While Warwickshire are currently the only first-class county to have laid such a pitch, Worcestershire used one in the net area last year with excellent results and there are also trials on-going at the ECB’s performance centre in Loughborough. The groundsmen at both Edgbaston and New Road are happy to share their findings with their county colleagues.

The cost of such surfaces is currently between 7,000 to 10,000 – many times cheaper than a drop-in option – and it is hoped they have a lifespan of up to 10 years. Neither Worcestershire or Warwickshire is thought to have been given any extra funding from the ECB for the trials.

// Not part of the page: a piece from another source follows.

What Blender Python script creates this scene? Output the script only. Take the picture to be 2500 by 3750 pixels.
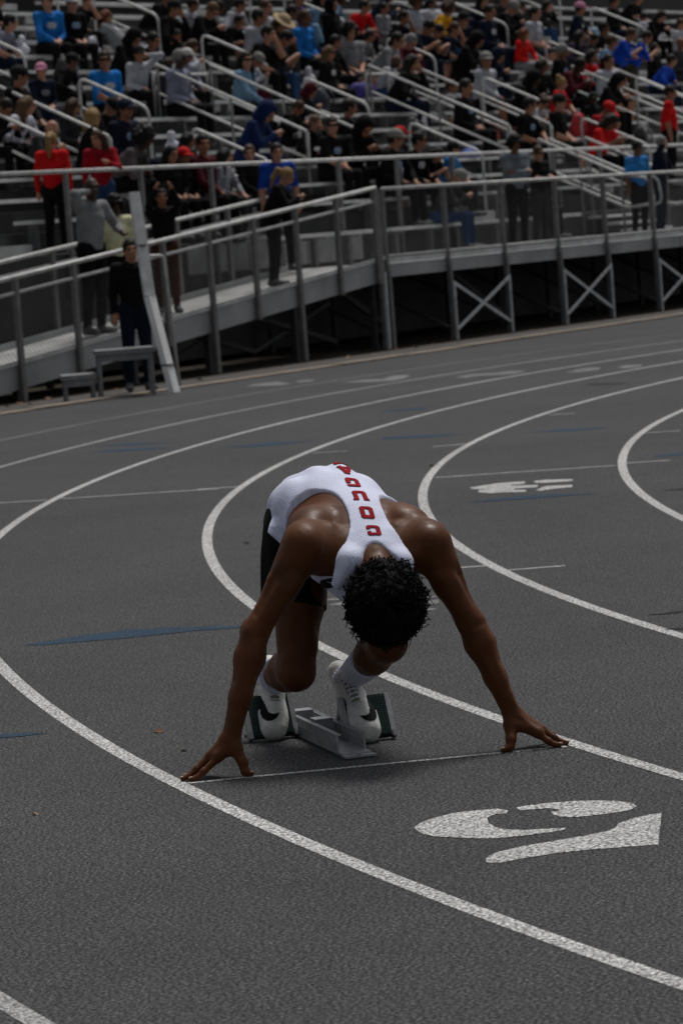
import bpy, bmesh, math, random
import numpy as np
from mathutils import Vector, Matrix
from mathutils.bvhtree import BVHTree

for _o in list(bpy.data.objects):
    bpy.data.objects.remove(_o, do_unlink=True)
SC = bpy.context.scene
COL = SC.collection
R = math.radians

# ---------------------------------------------------------------- camera
CAM_H, CAM_PITCH, CAM_ROLL, CAM_F = 1.6579, 0.08593, 0.07364, 12374.8   # focal length in pixels of a 3750 px high frame
_f = Vector((0, math.cos(CAM_PITCH), -math.sin(CAM_PITCH)))
_r0 = Vector((1, 0, 0)); _u0 = _r0.cross(_f)
_r = math.cos(CAM_ROLL) * _r0 - math.sin(CAM_ROLL) * _u0
_u = math.sin(CAM_ROLL) * _r0 + math.cos(CAM_ROLL) * _u0
cam_data = bpy.data.cameras.new('camera')
cam_data.sensor_fit = 'VERTICAL'; cam_data.sensor_height = 36.0; cam_data.sensor_width = 24.0
cam_data.lens = CAM_F / 3750 * 36.0
cam_data.clip_start = 0.1; cam_data.clip_end = 2000
cam_data.dof.use_dof = True; cam_data.dof.focus_distance = 10.25; cam_data.dof.aperture_fstop = 9.0
cam = bpy.data.objects.new('camera', cam_data); COL.objects.link(cam)
M = Matrix((( _r.x, _u.x, -_f.x, 0), (_r.y, _u.y, -_f.y, 0), (_r.z, _u.z, -_f.z, CAM_H), (0, 0, 0, 1)))
cam.matrix_world = M
SC.camera = cam

# ---------------------------------------------------------------- sky, sun, exposure (overcast daylight)
SUN_EL, SUN_AZ = 68.0, 28.0      # degrees; azimuth measured from +Y (behind the runner) towards +X
world = bpy.data.worlds.new('World'); SC.world = world; world.use_nodes = True
nt = world.node_tree; nt.nodes.clear()
sky = nt.nodes.new('ShaderNodeTexSky'); sky.sky_type = 'NISHITA'; sky.sun_disc = False
sky.sun_elevation = R(SUN_EL); sky.sun_rotation = R(SUN_AZ)
sky.air_density = 1.0; sky.dust_density = 4.0; sky.ozone_density = 1.0
hsv = nt.nodes.new('ShaderNodeHueSaturation'); hsv.inputs['Saturation'].default_value = 0.30
bg = nt.nodes.new('ShaderNodeBackground'); bg.inputs['Strength'].default_value = 0.050
wo = nt.nodes.new('ShaderNodeOutputWorld')
nt.links.new(sky.outputs[0], hsv.inputs['Color']); nt.links.new(hsv.outputs[0], bg.inputs['Color']); nt.links.new(bg.outputs[0], wo.inputs['Surface'])
sun_d = bpy.data.lights.new('sun', 'SUN'); sun_d.energy = 1.5; sun_d.angle = R(18); sun_d.color = (1.0, 0.965, 0.92)
sun = bpy.data.objects.new('sun', sun_d); COL.objects.link(sun)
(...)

Warwickshire will require dispensation from the ECB to use such a surface at county level. Groundsmen, who see their every surface rated and reported, may also require confirmation they will face no sanctions if the tests result in an unsatisfactory surface.

While stressing these are early days in the testing process, Barwell, confirmed the potential of the surfaces.

“Building on the excellent work of Tim Packwood, the Worcestershire groundsman, it looks as if the surfaces last longer and come back quicker,” Barwell told ESPNcricinfo. “We need to progress in a methodical way and, in an ideal world, you might to like to test the pitches over two or three years.

“But if there are no restrictions and everyone agrees on the element of risk, it is possible we could have a trial game this year, put in another pitch nearer the centre of the square and play a [first-class, List A or T20] game on one in 2019.”